GOD, we don’t like to complain;
We know that the mine is no lark.
But — there’s the pools from the rain;
But — there’s the cold and the dark.

God, You don’t know what it is —
You, in Your well-lighted sky —
Watching the meteors whizz;
Warm, with a sun always by.

God, if You had but the moon
Stuck in Your cap for a lamp,
Even You’d tire of it soon,
Down in the dark and the damp.

Nothing but blackness above
And nothing that moves but the cars …
God, if You wish for our love,
Fling us a handful of stars!

~Louis Untermeyer

The Christian answer is that God does know what it’s like down in the dark and the damp, but the protest of the miner Caliban remains unanswered because he can’t hear answers tossed down from bright, warm places of elevated comfort and security. What Christians call the Incarnation (the Word or life-giving truth of God made human flesh and blood) means God down here with us, living in our conditions with our limitations, feelings, and pains.

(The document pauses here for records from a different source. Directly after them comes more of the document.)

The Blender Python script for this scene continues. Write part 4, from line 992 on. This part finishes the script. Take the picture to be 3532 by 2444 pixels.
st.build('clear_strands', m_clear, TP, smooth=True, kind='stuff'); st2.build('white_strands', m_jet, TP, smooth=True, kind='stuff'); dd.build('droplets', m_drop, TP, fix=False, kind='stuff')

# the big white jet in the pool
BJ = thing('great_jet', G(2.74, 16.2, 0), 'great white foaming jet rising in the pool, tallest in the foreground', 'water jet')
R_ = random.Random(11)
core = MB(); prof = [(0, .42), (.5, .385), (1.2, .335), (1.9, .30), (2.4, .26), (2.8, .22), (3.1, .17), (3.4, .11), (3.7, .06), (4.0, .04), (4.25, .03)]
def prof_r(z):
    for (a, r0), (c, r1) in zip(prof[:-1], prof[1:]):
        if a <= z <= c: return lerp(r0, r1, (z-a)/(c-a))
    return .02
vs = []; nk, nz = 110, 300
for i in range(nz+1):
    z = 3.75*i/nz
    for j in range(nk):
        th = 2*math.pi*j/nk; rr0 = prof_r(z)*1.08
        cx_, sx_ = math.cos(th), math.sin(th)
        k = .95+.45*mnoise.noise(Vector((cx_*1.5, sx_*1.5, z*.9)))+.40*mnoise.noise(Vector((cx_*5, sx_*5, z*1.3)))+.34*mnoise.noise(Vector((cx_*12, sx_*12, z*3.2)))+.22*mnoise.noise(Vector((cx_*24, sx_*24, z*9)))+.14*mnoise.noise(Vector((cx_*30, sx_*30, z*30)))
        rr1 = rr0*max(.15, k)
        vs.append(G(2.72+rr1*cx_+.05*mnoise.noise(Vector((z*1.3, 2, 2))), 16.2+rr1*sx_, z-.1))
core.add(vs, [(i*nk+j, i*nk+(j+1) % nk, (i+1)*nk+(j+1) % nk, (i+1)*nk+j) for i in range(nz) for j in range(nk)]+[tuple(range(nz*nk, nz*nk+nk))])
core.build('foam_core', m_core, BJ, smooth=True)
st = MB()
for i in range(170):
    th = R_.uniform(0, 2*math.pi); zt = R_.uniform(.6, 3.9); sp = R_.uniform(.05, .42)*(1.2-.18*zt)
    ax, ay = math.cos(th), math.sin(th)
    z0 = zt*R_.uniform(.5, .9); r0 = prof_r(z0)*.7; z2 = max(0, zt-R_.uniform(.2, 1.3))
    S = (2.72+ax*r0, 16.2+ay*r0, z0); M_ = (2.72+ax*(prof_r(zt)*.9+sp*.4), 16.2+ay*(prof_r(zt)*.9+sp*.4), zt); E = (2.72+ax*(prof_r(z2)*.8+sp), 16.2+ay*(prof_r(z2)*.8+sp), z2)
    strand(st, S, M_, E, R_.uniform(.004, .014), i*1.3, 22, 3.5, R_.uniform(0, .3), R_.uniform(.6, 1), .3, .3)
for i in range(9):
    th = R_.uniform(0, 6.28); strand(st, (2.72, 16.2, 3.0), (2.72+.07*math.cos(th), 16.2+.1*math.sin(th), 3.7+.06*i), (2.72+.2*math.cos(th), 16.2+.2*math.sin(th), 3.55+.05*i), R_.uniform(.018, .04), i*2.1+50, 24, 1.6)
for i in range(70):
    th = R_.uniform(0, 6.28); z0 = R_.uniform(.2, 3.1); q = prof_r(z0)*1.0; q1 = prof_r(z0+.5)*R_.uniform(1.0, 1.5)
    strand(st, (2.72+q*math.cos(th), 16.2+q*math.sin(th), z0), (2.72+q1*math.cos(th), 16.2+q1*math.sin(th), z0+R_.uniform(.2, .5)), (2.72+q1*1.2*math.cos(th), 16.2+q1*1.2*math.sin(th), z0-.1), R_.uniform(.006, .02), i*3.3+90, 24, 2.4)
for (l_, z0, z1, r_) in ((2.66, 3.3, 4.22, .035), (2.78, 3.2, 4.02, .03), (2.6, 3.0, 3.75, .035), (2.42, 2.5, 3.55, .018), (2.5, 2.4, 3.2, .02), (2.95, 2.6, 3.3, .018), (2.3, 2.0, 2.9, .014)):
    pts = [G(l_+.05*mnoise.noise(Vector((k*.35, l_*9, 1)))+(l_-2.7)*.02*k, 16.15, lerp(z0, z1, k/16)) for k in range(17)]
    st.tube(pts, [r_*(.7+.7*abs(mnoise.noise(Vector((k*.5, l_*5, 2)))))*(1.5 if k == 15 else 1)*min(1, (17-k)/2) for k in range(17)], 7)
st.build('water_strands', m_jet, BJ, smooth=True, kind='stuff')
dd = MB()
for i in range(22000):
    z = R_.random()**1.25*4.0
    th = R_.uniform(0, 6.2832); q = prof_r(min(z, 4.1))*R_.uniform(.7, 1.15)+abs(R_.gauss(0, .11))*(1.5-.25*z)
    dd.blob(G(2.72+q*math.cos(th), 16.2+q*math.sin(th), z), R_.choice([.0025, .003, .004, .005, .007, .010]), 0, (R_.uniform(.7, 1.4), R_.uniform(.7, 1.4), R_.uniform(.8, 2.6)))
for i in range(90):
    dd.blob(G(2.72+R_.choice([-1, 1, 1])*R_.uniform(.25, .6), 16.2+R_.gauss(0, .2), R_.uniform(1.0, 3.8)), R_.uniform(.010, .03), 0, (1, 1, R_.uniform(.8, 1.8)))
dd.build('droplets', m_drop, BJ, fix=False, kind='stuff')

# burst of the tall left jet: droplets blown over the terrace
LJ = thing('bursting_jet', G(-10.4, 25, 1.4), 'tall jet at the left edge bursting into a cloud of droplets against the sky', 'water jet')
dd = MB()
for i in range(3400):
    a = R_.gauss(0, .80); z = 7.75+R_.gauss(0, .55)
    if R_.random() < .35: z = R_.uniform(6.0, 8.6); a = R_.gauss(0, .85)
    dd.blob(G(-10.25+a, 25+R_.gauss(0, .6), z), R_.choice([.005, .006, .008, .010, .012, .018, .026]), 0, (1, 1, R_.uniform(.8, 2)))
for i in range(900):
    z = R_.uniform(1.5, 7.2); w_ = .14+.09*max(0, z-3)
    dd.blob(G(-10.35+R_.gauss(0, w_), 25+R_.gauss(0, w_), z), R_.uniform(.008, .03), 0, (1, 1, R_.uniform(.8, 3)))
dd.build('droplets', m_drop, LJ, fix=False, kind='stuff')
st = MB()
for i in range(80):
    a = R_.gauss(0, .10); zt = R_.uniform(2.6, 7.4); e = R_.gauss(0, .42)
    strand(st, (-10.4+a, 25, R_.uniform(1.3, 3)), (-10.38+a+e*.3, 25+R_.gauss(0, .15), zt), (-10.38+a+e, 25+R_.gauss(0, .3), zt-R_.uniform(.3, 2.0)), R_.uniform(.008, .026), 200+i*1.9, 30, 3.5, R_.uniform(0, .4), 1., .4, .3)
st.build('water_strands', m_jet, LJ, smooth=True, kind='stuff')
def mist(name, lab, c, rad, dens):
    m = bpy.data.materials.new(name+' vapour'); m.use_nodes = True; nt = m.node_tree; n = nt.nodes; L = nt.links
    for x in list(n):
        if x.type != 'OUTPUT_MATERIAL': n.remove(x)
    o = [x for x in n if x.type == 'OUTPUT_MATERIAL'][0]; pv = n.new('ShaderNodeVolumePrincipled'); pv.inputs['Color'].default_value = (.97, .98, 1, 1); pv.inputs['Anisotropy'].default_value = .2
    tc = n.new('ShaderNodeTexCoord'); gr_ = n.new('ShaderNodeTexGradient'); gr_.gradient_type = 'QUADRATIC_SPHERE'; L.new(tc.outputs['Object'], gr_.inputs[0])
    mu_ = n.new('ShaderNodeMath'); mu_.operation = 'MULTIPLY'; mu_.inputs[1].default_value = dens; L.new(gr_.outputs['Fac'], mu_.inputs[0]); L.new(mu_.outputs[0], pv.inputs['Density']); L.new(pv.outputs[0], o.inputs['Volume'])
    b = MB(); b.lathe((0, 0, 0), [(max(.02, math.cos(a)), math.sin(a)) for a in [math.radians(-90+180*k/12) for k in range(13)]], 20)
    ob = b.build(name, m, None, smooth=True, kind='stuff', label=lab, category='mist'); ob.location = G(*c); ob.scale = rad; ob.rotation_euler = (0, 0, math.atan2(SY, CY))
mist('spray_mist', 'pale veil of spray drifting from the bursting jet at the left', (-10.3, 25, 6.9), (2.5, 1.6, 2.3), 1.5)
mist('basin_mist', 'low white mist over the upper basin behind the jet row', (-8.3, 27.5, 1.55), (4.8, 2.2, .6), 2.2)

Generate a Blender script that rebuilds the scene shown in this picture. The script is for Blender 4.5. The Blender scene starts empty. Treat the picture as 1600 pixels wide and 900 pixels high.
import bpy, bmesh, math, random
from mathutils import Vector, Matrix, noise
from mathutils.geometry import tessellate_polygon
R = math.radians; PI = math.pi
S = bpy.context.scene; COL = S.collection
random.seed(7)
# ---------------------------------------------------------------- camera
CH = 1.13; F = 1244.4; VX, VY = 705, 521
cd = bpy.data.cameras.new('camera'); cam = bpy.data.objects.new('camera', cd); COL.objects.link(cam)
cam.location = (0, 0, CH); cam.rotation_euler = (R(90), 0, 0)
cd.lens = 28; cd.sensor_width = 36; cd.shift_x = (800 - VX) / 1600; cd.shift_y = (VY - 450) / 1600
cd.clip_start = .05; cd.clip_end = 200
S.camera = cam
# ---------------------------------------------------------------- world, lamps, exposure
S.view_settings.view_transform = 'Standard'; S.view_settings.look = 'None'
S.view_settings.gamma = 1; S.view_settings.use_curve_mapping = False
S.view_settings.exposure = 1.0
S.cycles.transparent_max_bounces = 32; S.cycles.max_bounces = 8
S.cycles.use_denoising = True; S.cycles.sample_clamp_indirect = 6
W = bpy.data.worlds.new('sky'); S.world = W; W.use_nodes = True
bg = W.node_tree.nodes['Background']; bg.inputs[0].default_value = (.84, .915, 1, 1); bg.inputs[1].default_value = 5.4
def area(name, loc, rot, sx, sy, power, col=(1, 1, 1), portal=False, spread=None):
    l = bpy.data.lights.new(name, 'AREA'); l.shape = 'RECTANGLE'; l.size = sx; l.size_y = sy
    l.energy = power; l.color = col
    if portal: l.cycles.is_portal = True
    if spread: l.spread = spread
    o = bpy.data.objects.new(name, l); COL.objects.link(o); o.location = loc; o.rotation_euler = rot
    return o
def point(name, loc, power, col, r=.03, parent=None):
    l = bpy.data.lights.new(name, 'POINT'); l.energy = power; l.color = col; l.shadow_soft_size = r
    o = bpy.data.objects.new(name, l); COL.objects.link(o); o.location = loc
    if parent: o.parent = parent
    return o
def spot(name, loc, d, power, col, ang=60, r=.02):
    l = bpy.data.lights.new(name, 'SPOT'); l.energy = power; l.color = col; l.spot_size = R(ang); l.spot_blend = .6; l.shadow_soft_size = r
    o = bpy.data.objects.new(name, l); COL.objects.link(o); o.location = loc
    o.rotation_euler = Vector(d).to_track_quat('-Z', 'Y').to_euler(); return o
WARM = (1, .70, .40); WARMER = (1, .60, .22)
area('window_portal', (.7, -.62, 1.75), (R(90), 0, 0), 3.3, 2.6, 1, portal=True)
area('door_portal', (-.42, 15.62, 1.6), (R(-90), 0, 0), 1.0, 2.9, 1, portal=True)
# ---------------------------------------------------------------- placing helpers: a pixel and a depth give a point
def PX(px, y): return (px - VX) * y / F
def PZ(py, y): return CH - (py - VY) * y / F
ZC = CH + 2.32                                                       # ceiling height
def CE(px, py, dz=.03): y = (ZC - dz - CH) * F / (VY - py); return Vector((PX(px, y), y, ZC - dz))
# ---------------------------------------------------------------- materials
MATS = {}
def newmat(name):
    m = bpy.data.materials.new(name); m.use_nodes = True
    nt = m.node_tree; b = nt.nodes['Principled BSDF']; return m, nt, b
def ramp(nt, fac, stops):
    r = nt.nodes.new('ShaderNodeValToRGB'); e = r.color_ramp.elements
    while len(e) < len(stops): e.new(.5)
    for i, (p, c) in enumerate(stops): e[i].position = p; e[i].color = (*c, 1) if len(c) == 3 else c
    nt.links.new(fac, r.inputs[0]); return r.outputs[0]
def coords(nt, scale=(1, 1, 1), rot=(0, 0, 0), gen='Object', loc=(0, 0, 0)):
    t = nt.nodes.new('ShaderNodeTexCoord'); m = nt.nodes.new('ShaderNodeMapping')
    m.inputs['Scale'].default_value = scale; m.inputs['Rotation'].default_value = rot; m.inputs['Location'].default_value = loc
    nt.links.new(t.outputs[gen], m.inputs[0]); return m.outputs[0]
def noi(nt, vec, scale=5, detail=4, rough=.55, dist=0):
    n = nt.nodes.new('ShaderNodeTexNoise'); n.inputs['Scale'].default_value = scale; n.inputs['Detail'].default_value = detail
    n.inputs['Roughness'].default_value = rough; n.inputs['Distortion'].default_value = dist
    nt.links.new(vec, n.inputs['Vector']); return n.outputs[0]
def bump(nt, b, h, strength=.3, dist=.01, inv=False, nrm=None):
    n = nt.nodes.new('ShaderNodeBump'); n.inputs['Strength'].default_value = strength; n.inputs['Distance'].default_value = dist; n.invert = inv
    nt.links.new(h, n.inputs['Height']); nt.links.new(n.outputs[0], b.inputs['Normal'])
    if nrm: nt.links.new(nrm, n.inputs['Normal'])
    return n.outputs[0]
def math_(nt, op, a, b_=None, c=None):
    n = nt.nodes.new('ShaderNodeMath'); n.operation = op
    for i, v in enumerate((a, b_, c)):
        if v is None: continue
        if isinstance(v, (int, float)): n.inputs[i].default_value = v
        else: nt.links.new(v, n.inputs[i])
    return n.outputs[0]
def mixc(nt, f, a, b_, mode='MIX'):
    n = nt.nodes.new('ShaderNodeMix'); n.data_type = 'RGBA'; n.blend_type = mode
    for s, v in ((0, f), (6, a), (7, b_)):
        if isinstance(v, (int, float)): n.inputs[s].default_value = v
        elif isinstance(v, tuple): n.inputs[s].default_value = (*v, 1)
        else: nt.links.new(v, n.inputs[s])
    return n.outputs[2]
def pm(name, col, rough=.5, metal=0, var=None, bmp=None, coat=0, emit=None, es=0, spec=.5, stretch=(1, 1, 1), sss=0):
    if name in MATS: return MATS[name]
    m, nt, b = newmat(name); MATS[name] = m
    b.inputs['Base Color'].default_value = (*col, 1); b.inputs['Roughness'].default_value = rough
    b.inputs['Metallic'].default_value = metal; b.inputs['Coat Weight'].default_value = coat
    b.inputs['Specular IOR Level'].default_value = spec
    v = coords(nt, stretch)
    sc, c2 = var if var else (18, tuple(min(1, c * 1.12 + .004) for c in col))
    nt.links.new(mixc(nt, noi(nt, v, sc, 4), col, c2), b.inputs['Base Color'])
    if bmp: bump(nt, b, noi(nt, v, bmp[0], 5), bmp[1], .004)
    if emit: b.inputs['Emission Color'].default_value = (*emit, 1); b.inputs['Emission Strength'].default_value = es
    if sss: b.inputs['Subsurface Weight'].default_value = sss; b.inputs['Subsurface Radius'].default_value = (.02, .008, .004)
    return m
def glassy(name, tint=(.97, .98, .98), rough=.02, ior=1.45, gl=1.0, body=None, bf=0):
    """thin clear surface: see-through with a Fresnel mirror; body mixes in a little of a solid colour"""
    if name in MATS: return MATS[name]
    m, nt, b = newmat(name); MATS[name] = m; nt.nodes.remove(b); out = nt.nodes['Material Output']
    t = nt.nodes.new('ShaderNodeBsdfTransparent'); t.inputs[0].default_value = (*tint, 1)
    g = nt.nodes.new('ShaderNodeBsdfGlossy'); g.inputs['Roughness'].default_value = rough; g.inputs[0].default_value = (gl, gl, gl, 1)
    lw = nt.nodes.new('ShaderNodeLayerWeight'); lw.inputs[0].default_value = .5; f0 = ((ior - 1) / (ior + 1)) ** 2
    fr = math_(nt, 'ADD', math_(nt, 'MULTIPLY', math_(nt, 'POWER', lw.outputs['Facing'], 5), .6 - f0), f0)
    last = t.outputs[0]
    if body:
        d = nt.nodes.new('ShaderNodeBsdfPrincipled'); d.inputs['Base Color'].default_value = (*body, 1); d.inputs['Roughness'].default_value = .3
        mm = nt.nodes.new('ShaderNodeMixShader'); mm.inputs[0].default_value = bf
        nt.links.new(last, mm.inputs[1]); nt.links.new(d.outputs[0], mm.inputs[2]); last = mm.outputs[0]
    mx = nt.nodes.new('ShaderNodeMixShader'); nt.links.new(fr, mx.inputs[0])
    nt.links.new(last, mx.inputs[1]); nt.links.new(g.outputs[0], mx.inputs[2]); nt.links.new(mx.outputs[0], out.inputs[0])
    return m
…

If my reaction to Untermeyer’s poem with its irreverent Caliban is to take offense and argue that God has already come down into suffering and shame worse than his in the mines, then the question becomes, I think, “Why are the Calibans of this world still stuck down in the dark and the damp where they continue to make wealth for the prosperous up in the warmth and brightness?”